Problem details –
Make an exact copy of the lines, leaving the pictures out.

Data segment –
⁂

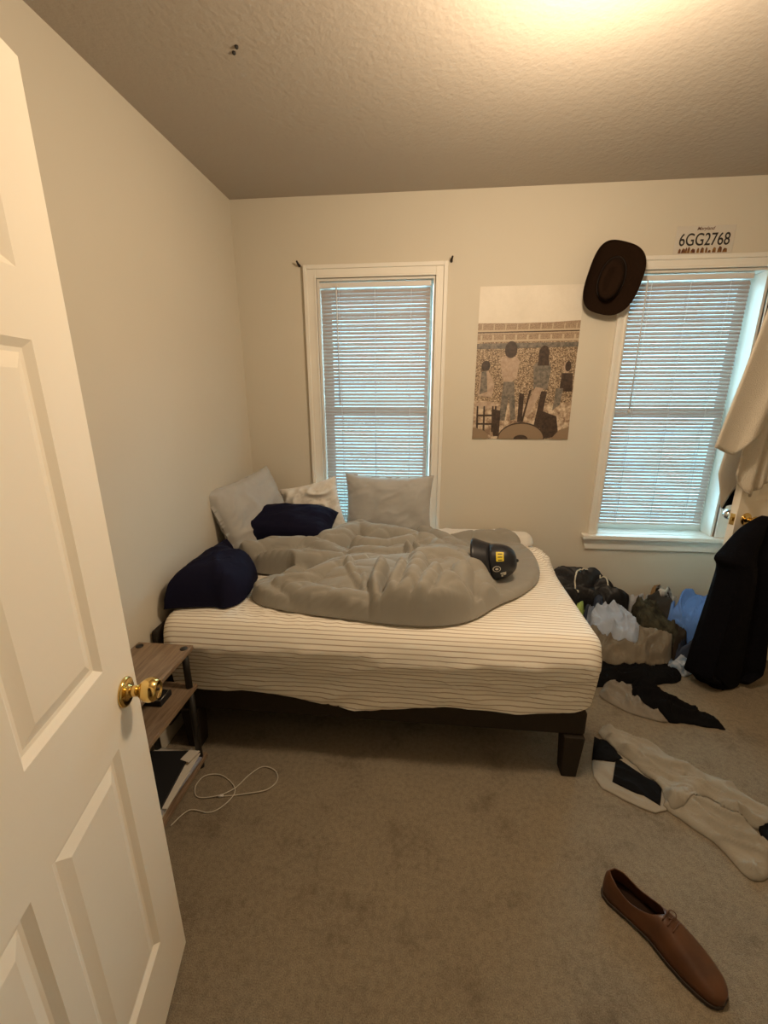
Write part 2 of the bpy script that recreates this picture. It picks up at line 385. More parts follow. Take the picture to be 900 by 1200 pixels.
# ------------------------------------------------------------------ windows
def window(name, w, outer, stool_x, apron):
    xa, xb, za, zb = w; x0, x1, zt = outer
    rt = empty(name, ((xa+xb)/2, YB, za), kind='structure')
    c = MB()
    # moulded casing: flat board with a raised back band
    def board(lo, hi, d): c.box((lo[0], YB-d, lo[1]), (hi[0], YB-0.0005, hi[1]))
    board((x0, za), (xa, zt), 0.016); board((xb, za), (x1, zt), 0.016); board((xa, zb), (xb, zt), 0.016)
    board((x0-0.002, za), (x0+0.020, zt+0.002), 0.027); board((x1-0.020, za), (x1+0.002, zt+0.002), 0.027); board((x0+0.020, zt-0.020), (x1-0.020, zt+0.002), 0.027)
    board((xa-0.012, za), (xa, zb+0.012), 0.020); board((xb, za), (xb+0.012, zb+0.012), 0.020); board((xa, zb), (xb, zb+0.012), 0.020)
    child(c.build('casing', M_trim, bevel=0.003), rt)
    j = MB(); t = 0.012
    j.box((xa, YB+0.001, za), (xa+t, YB+0.169, zb)); j.box((xb-t, YB+0.001, za), (xb, YB+0.169, zb)); j.box((xa+t, YB+0.001, zb-t), (xb-t, YB+0.169, zb))
    child(j.build('jamb', M_trim), rt)
    s = MB(); s.box((stool_x[0], YB-stool_x[2], za-0.024), (stool_x[1], YB-0.0005, za)); s.box((xa+0.012, YB-0.0005, za-0.004), (xb-0.012, YB+0.169, za+0.002))
    child(s.build('sill', M_trim, bevel=0.004), rt)
    if apron: child(MB().add([(stool_x[0]+0.008, YB-0.018, za-0.024), (stool_x[1]-0.008, YB-0.018, za-0.024), (stool_x[1]-0.03, YB-0.018, za-0.10), (stool_x[0]+0.03, YB-0.018, za-0.10),
                        (stool_x[0]+0.008, YB-0.0005, za-0.024), (stool_x[1]-0.008, YB-0.0005, za-0.024), (stool_x[1]-0.03, YB-0.0005, za-0.10), (stool_x[0]+0.03, YB-0.0005, za-0.10)],
                        [(0,1,2,3),(7,6,5,4),(0,4,5,1),(1,5,6,2),(2,6,7,3),(3,7,4,0)], False).build('apron', M_trim, bevel=0.003), rt)
    zm = za + 0.50*(zb-za)
    for nm, zl, zh, yy in (('lower_sash', za+0.003, zm+0.02, YB+0.105), ('upper_sash', zm-0.02, zb-t, YB+0.129)):
        f = MB(); q = 0.038; l, r = xa+t+0.001, xb-t-0.001
        f.box((l, yy, zl), (l+q, yy+0.022, zh)); f.box((r-q, yy, zl), (r, yy+0.022, zh)); f.box((l+q, yy, zl), (r-q, yy+0.022, zl+q)); f.box((l+q, yy, zh-q), (r-q, yy+0.022, zh))
        so = child(f.build(nm, M_trim), rt)
        g = MB().box((l+q-0.004, yy+0.009, zl+q-0.004), (r-q+0.004, yy+0.013, zh-q+0.004)).build('glass_pane', M_glass)
        g.parent = so
    return rt
window('window_1', W1, (-0.715, 0.096, 2.208), (-0.74, 0.12, 0.03), False)
window('window_2', W2, (1.024, 1.87, 2.203), (0.985, 1.875, 0.055), True)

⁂

Response below –
Write part 2 of the bpy script that recreates this picture. It picks up at line 385. More parts follow. Take the picture to be 900 by 1200 pixels.
# ------------------------------------------------------------------ windows
def window(name, w, outer, stool_x, apron):
    xa, xb, za, zb = w; x0, x1, zt = outer
    rt = empty(name, ((xa+xb)/2, YB, za), kind='structure')
    c = MB()
    # moulded casing: flat board with a raised back band
    def board(lo, hi, d): c.box((lo[0], YB-d, lo[1]), (hi[0], YB-0.0005, hi[1]))
    board((x0, za), (xa, zt), 0.016); board((xb, za), (x1, zt), 0.016); board((xa, zb), (xb, zt), 0.016)
    board((x0-0.002, za), (x0+0.020, zt+0.002), 0.027); board((x1-0.020, za), (x1+0.002, zt+0.002), 0.027); board((x0+0.020, zt-0.020), (x1-0.020, zt+0.002), 0.027)
    board((xa-0.012, za), (xa, zb+0.012), 0.020); board((xb, za), (xb+0.012, zb+0.012), 0.020); board((xa, zb), (xb, zb+0.012), 0.020)
    child(c.build('casing', M_trim, bevel=0.003), rt)
    j = MB(); t = 0.012
    j.box((xa, YB+0.001, za), (xa+t, YB+0.169, zb)); j.box((xb-t, YB+0.001, za), (xb, YB+0.169, zb)); j.box((xa+t, YB+0.001, zb-t), (xb-t, YB+0.169, zb))
    child(j.build('jamb', M_trim), rt)
    s = MB(); s.box((stool_x[0], YB-stool_x[2], za-0.024), (stool_x[1], YB-0.0005, za)); s.box((xa+0.012, YB-0.0005, za-0.004), (xb-0.012, YB+0.169, za+0.002))
    child(s.build('sill', M_trim, bevel=0.004), rt)
    if apron: child(MB().add([(stool_x[0]+0.008, YB-0.018, za-0.024), (stool_x[1]-0.008, YB-0.018, za-0.024), (stool_x[1]-0.03, YB-0.018, za-0.10), (stool_x[0]+0.03, YB-0.018, za-0.10),
                        (stool_x[0]+0.008, YB-0.0005, za-0.024), (stool_x[1]-0.008, YB-0.0005, za-0.024), (stool_x[1]-0.03, YB-0.0005, za-0.10), (stool_x[0]+0.03, YB-0.0005, za-0.10)],
                        [(0,1,2,3),(7,6,5,4),(0,4,5,1),(1,5,6,2),(2,6,7,3),(3,7,4,0)], False).build('apron', M_trim, bevel=0.003), rt)
    zm = za + 0.50*(zb-za)
    for nm, zl, zh, yy in (('lower_sash', za+0.003, zm+0.02, YB+0.105), ('upper_sash', zm-0.02, zb-t, YB+0.129)):
        f = MB(); q = 0.038; l, r = xa+t+0.001, xb-t-0.001
        f.box((l, yy, zl), (l+q, yy+0.022, zh)); f.box((r-q, yy, zl), (r, yy+0.022, zh)); f.box((l+q, yy, zl), (r-q, yy+0.022, zl+q)); f.box((l+q, yy, zh-q), (r-q, yy+0.022, zh))
        so = child(f.build(nm, M_trim), rt)
        g = MB().box((l+q-0.004, yy+0.009, zl+q-0.004), (r-q+0.004, yy+0.013, zh-q+0.004)).build('glass_pane', M_glass)
        g.parent = so
    return rt
window('window_1', W1, (-0.715, 0.096, 2.208), (-0.74, 0.12, 0.03), False)
window('window_2', W2, (1.024, 1.87, 2.203), (0.985, 1.875, 0.055), True)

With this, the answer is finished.